考えさせられるのは、モノとの付き合い方。片付いていないのはモノではなく、そのモノにまつわる思い出だったのかもしれません。

「何を捨て、何を取っておく?」ということが、この映画のテーマの一つ。モノであふれた実家を舞台に、元カレとの関係を中途半端にしたままのジーンは、同じように父の思い出を捨てようとしない母と正面から向き合います。散らかったモノは「使わないから」そのままになっているのではなく、「見たくない」「考えたくない」から放置している感情でもあるのです。

散らかっている部屋が落ち着かないのは、モノが多いことが理由なのではなく、「未処理」が溜まっている状態だから。モノを捨てれば終わるのではなく、向き合ってこなかった感情にも一区切りつけることが、断捨離なのかもしれません。

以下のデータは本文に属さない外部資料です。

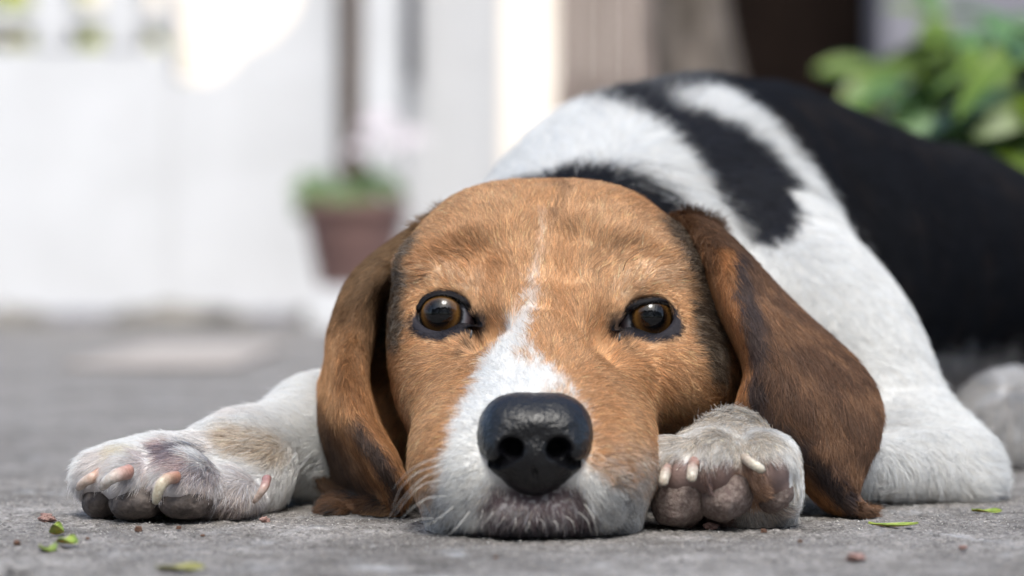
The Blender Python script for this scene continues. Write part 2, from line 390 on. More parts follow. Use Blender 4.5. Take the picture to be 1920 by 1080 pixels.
def head_colour(p):
    x, y = to_px(p); n1 = fbm(p, 90, 3); n2 = fbm(p, 260, 4); n3 = noise(p, 900, 8)
    jx = x + (n2 - .5) * 26; jy = y + (n1 - .5) * 26
    c = lay(np.tile(TAN, (len(p), 1)), sm(.35, .7, n1), TANL * .5 + TAN * .5)
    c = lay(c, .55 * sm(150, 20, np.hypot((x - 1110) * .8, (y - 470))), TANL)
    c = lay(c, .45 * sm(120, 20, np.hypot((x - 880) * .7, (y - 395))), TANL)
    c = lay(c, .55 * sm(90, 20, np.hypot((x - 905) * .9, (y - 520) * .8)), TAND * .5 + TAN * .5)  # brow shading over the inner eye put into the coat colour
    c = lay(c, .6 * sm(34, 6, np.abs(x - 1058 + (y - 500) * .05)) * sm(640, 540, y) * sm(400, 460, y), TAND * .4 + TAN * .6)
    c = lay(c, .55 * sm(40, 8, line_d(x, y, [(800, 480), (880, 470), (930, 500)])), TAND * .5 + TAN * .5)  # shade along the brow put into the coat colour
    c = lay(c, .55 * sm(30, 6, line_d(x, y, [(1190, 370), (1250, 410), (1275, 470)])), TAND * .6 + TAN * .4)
    # pale short hair over each eye and on the cheeks
    c = lay(c, .35 * sm(34, 4, line_d(x, y, [(770, 520), (830, 508), (890, 530)])) * sm(.4, .6, n3), np.array([.75, .6, .45]))
    c = lay(c, .35 * sm(34, 4, line_d(x, y, [(1160, 545), (1210, 510), (1280, 525)])) * sm(.4, .6, n3), np.array([.75, .6, .45]))
    c = lay(c, .5 * sm(70, 20, np.hypot(x - 800, (y - 760) * .5)), TANL)
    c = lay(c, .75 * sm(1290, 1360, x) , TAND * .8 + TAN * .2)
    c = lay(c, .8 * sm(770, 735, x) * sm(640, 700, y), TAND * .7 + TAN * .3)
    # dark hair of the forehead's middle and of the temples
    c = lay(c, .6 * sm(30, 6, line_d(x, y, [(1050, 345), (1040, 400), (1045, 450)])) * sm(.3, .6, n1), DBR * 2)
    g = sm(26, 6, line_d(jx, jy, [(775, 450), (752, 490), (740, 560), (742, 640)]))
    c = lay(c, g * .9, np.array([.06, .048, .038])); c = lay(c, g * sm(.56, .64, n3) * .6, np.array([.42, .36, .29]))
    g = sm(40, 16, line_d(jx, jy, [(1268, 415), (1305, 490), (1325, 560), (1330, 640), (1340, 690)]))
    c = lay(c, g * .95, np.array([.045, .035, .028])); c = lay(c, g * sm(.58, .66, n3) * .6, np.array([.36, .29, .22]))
    # blaze and white muzzle
    bl = poly_sd(jx, jy, [(1020, 400), (1024, 440), (1012, 500), (1010, 560), (1000, 600), (994, 640), (1014, 670), (1060, 712), (1100, 760), (1105, 860), (1130, 900), (1215, 930), (1230, 1020), (760, 1020), (765, 985), (822, 925), (832, 860), (852, 800), (880, 730), (908, 680), (942, 632), (970, 590), (988, 540), (1002, 495), (1014, 440), (1018, 400)])
    w = sm(7, -10, bl + (n3 - .5) * 12) * (.30 + .70 * sm(460, 660, y + (n3 - .5) * 60)) 
    w = w * (1 - .75 * sm(1000, 1040, x) * sm(700, 740, y) * sm(900, 840, y) * (n3 > .4))
    c = lay(c, w, WHITE)
    # tan hairs mixed in beside the blaze's lower end
    c = lay(c, .8 * sm(30, 8, line_d(x, y, [(985, 665), (1040, 668)])) * (n3 > .45), TAN)
    # the tan of the muzzle's right flank turns to pale, black flecked hair
    c = lay(c, .75 * sm(800, 930, y + (x - 1150) * .2) * sm(1090, 1130, x) * sm(.35, .5, n2 * .5 + n3 * .5), WHITE * .8)
    c = lay(c, .6 * sm(890, 960, y) * sm(850, 800, x), WHITE * .85)
    sp = (noise(p, 700, 21) > .71) * sm(840, 930, y) * (np.abs(x - 1000) > 110)
    c = lay(c, .7 * sp, BLACK * 4)
    sp = (noise(p, 500, 22) > .8) * sm(50, 10, np.hypot(x - 890, (y - 810) * .8)); c = lay(c, .8 * sp, BLACK * 3)
    # dark lips under the nose
    lw = sm(10, -25, poly_sd(jx, jy, [(905, 900), (1100, 900), (1125, 960), (1140, 1020), (870, 1020), (890, 960)]))
    c = lay(c, lw * (.8 + .2 * (n3 < .6)), LIP)
    c = lay(c, .9 * sm(974, 996, y + (n2 - .5) * 25) * sm(200, 150, np.abs(x - 1005)), BLACK * 2)
    # dark skin of the eyes
    for e in EYES.values():
        con = np.array(e['con'], float)
        sd_ = poly_sd(x + (n2 - .5) * 10, y + (n1 - .5) * 10, con)
        low = sm(e['c'][1], e['c'][1] + 25, y)
        c = lay(c, sm(11 + 14 * low, 4 + 11 * low, sd_), np.array([.018, .016, .022]))
        inner = (885 if e is EYES['left'] else 1165); sgn = 1 if inner < 1000 else -1
        c = lay(c, .85 * sm(30, 8, np.hypot(x - inner - sgn * 12, (y - 608) * .8) + (n3 - .5) * 16), DBR * .6)
        c = lay(c, .7 * sm(9, 2, line_d(x, y, [(inner, 625), (inner - sgn * 14, 665)]) + (n3 - .5) * 6), DBR * .5)
    return c
SADDLE = [(1280, 100), (1300, 150), (1352, 190), (1425, 248), (1502, 315), (1566, 385), (1612, 465), (1640, 540), (1648, 600), (1690, 650), (1740, 690), (1800, 745), (1850, 720), (2500, 760), (2500, 0), (1345, 0)]
SPOT = [(1165, 190), (1215, 205), (1290, 238), (1360, 258), (1425, 308), (1470, 370), (1490, 420), (1470, 458), (1430, 468), (1390, 440), (1345, 395), (1290, 330), (1235, 260), (1190, 225)]
CREST = [(1110, 205), (1170, 222), (1235, 218), (1300, 204), (1350, 190), (1400, 178), (1440, 150), (1440, 90), (1110, 90)]
NAPE = [(940, 362), (1000, 356), (1060, 343), (1120, 346), (1180, 362), (1232, 384), (1262, 416), (1200, 480), (900, 420)]
def body_colour(p):
    x, y = to_px(p); n1 = fbm(p, 70, 13); n2 = fbm(p, 240, 14); n3 = noise(p, 900, 18)
    jx = x + (n2 - .5) * 34; jy = y + (n1 - .5) * 30; far = p[:, 1] > 1.24
    c = np.tile(WHITE, (len(p), 1)) * (.93 + .12 * n1)[:, None]
    c = lay(c, sm(16, -6, poly_sd(jx, jy, NAPE)) * (p[:, 1] < 1.32), BLACK)
    c = lay(c, sm(16, -6, poly_sd(jx, jy, SPOT)), BLACK * 1.6)
    c = lay(c, .9 * sm(8, -14, poly_sd(jx, jy, CREST)), BLACK * 1.4)
    sad = sm(4, -12, poly_sd(jx, jy, SADDLE)) * far
    # far side, flank and rump stay black wherever one stands; the white hind foot is greyed, its shade put into the colour
    sad = np.maximum(sad, (p[:, 1] > 1.5) * 1.0)
    hind = (p[:, 2] < .045 + .008 * n1) & (p[:, 0] > .2) & (p[:, 1] < 1.56)
    c = lay(c, hind * .9, np.array([.42, .41, .41]))
    c = lay(c, sad * (~hind), BLACK)
    c = lay(c, .55 * sad * (~hind) * sm(.55, .75, n1), np.array([.040, .030, .026]))
    c = lay(c, .8 * sm(22, 8, line_d(jx, jy, [(835, 375), (880, 312), (935, 262)])) * (p[:, 1] < 1.6), BLACK * 3)
    return c
def leg_colour(p):
    x, y = to_px(p); n1 = fbm(p, 90, 23); n2 = fbm(p, 260, 24); n3 = noise(p, 900, 28)
    c = np.tile(WHITE, (len(p), 1)) * (.93 + .1 * n1)[:, None]
    q = x < 640
    c = lay(c, q * .4 * sm(.45, .7, n1) * sm(560, 380, x), np.array([.55, .45, .42]))
    for (a, b, r, col, w) in [((430, 825), (500, 850), 42, (.50, .36, .22), .6), ((300, 850), (330, 880), 30, (.36, .22, .22), .7), ((330, 845), (370, 850), 14, (.12, .11, .13), .7),
                              ((360, 890), (385, 895), 22, (.16, .14, .17), .7), ((285, 850), (330, 855), 14, (.14, .12, .15), .7), ((255, 865), (280, 905), 20, (.4, .26, .26), .4), ((210, 850), (240, 848), 14, (.6, .5, .3), .5)]:
        c = lay(c, q * w * sm(r, r * .3, line_d(x + (n2 - .5) * 30, y + (n2 - .5) * 20, [a, b])), np.array(col))
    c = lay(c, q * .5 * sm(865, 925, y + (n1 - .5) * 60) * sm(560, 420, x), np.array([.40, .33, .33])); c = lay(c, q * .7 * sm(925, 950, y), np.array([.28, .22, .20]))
    pw = (x > 1200) & (x < 1510) & (p[:, 1] < 1.10)
    c = lay(c, pw * .8 * sm(.2, .6, n1), np.array([.50, .44, .37]))
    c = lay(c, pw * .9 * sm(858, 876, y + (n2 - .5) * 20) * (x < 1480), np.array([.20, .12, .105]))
    c = lay(c, pw * .6 * sm(40, 15, line_d(x, y, [(1405, 900), (1425, 940)])), np.array([.45, .27, .16]))
    c = lay(c, pw * .8 * sm(950, 968, y) * (x > 1375), np.array([.48, .45, .42]))
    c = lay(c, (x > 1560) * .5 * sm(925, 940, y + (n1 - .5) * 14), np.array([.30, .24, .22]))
    return c
def ear_colour(p, uv, right):
    n1 = fbm(p, 110, 33); n2 = fbm(p, 330, 34); v, u = uv[:, 0], uv[:, 1]; x, y = to_px(p)
    if right:
        c = lay(np.tile(np.array([.125, .068, .042]), (len(p), 1)), sm(.4, .65, n1), np.array([.205, .112, .064]))
        c = lay(c, .8 * sm(.42, .3, u) * sm(.55, .3, v), TAND * 1.1)
        c = lay(c, .7 * sm(.2, .02, v), DBR)
        c = lay(c, .75 * sm(30, 4, line_d(x + (n2 - .5) * 30, y + (n1 - .5) * 20, [(1375, 480), (1405, 600), (1412, 690), (1410, 745), (1470, 815), (1530, 865), (1590, 935)])), BLACK * 2)
        c = lay(c, .8 * sm(18, 6, line_d(x + (n2 - .5) * 24, y, [(1355, 470), (1372, 600), (1395, 680), (1388, 760), (1430, 835), (1500, 900), (1560, 950)])), TAND * 1.2)
        c = lay(c, .3 * sm(.90, .97, u) * sm(.3, .6, v), TAND); c = lay(c, .6 * sm(.86, .95, v), np.array([.13, .07, .04]))
    else:
        c = lay(np.tile(TAND * .75, (len(p), 1)), sm(.35, .65, n1), TAN * .35 + TAND * .65)
        c = lay(c, .75 * sm(.50, .06, v), np.array([.125, .088, .052]))
        c = lay(c, .85 * sm(.38, .58, v) * sm(.60, .46, u), np.array([.055, .042, .035]))
        rd = [(618, 700), (650, 770), (690, 830), (728, 890), (745, 950)]
        c = lay(c, .85 * sm(20, 6, line_d(x + (n2 - .5) * 14, y, rd)) * sm(.5, .6, v), np.array([.03, .03, .035]))
        c = lay(c, .5 * sm(.85, .95, v), DBR * 2)
        c = lay(c, .7 * sm(24, 8, line_d(x, y, [(625, 620), (610, 700), (640, 760)])), TAN)
    return c
def tip_colour(p):
    x, y = to_px(p); n = fbm(p, 200, 51)
    return lay(lay(np.tile(DBR * 1.4, (len(p), 1)), sm(.4, .6, n), np.array([.05, .045, .045])), sm(945, 965, y + (n - .5) * 20) * sm(650, 690, x), TAN * .6)
def coat(p, g):
    c = np.zeros((len(p), 3))
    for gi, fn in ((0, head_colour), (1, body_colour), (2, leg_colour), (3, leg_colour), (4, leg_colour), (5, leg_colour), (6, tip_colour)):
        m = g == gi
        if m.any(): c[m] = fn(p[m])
    m = g == 2
    if m.any():
        x, y = to_px(p[m]); up = sm(.075, .10, p[m][:, 2]); b = body_colour(p[m]); b[:] = np.where((b.mean(1) < .3)[:, None] & (x < 1600)[:, None], b, c[m]); c[m] = lay(c[m], up, b)
    return c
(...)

ジーンは断捨離で心を乱しながらも、新しい感情に出会っていきます。果たして断捨離はきちんと終わり、笑顔で「ハッピー・ニュー・イヤー」と言えるのか? ぜひ映画をお楽しみください!

断捨離の基準は人それぞれ

さて、モノとの付き合い方を改めて考えるきっかけをくれた映画を観た後に、筆者も自分の家の捨てられないモノを改めて見直してみました。魔窟のような引き出しを開けると、出るわ出るわ、思い出の品ばかり。

たとえばこの石は、一見ただの丸い石だけど、友人と夏の河川敷で拾った石。私の手のひらの石を友人はふいに掴み、「パワーストーンとしてはレベル3」と認定し、素敵な笑顔を見せたのでした。レベル3がどれほどのパワーなのか、そのギャグセンスはどうなのか、いろいろ分からないけれど、なんだか楽しい夏の一日の思い出を連れてくる石です。

ほかにも、失恋して友人と行った神社で引いた大吉のおみくじ、友人との旅先でおつりに混ざっていたギザ10(知ってる?)、友人が深夜のファミレスで唐突に「スプーン曲げできるんだ」とねじ切ったスプーンの先など、捨てられないモノにはストーリーがいっぱい。改めてモノを眺めていると、自分が捨てられなかったのは友人たちとの時間だったのかな、という気がしてきました。

断捨離の基準は人それぞれ。みなさんも改めて捨てられないモノを見直してみれば、新しい発見があるかもしれません。